Supplied material
— Start —

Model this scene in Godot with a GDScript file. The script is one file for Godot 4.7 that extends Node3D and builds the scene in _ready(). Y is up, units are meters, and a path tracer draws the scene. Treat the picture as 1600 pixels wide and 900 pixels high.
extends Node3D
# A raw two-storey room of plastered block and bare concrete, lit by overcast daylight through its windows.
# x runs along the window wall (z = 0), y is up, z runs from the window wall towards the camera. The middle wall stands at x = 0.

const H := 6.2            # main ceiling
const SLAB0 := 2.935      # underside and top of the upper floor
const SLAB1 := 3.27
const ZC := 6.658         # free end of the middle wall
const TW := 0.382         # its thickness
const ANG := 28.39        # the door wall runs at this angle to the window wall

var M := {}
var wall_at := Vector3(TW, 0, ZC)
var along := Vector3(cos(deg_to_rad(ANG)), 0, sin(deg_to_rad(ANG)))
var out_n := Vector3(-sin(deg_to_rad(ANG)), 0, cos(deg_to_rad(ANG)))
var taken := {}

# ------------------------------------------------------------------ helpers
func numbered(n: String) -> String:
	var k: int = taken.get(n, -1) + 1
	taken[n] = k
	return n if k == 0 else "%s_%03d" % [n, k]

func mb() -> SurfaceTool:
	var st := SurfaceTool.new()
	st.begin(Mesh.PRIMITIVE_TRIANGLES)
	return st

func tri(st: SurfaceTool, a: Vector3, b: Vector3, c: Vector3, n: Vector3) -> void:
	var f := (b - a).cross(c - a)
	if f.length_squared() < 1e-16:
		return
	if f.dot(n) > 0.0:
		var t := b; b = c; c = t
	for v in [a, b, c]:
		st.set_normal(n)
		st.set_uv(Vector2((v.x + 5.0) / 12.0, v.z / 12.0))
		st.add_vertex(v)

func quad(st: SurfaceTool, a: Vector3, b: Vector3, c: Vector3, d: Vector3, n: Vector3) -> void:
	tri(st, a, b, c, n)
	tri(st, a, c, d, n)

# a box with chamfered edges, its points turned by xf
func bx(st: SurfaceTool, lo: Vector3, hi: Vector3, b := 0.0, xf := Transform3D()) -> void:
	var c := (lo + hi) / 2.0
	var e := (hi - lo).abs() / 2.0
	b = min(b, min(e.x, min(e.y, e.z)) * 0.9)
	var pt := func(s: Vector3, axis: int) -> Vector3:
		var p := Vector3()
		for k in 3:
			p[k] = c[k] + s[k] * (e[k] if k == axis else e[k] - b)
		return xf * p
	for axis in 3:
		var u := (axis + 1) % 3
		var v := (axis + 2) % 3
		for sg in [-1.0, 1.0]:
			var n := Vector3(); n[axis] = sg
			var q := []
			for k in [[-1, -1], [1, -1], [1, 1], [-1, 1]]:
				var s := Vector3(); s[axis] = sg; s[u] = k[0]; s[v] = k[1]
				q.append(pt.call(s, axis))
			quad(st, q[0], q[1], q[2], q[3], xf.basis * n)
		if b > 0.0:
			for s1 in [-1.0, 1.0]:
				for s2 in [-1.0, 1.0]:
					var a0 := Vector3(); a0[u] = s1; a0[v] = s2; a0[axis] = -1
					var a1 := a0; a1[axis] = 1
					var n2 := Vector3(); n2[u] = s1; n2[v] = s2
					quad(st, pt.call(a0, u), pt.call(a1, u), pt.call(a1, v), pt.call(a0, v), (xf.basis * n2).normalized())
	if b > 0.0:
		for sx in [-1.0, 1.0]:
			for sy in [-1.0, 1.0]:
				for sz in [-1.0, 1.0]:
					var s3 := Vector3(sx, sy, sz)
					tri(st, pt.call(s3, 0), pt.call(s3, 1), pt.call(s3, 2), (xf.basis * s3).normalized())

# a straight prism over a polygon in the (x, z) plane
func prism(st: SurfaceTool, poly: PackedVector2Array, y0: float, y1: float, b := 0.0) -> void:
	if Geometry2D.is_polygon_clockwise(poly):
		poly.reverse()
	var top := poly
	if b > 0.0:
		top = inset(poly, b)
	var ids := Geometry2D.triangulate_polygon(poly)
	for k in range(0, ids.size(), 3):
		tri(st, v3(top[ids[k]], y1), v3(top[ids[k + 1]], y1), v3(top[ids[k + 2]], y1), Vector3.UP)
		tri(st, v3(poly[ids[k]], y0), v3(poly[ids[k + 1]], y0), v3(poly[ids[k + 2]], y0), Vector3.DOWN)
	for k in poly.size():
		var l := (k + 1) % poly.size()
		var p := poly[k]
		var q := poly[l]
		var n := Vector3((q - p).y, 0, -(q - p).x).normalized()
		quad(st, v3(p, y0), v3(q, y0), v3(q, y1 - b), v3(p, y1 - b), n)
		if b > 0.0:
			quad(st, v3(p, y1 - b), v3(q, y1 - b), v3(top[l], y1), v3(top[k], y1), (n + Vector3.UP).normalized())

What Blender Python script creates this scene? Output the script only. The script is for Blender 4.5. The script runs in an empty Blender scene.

— End —

The lines to collect are those holding the string "script"; copy them all.

Model this scene in Godot with a GDScript file. The script is one file for Godot 4.7 that extends Node3D and builds the scene in _ready(). Y is up, units are meters, and a path tracer draws the scene. Treat the picture as 1600 pixels wide and 900 pixels high.
What Blender Python script creates this scene? Output the script only. The script is for Blender 4.5. The script runs in an empty Blender scene.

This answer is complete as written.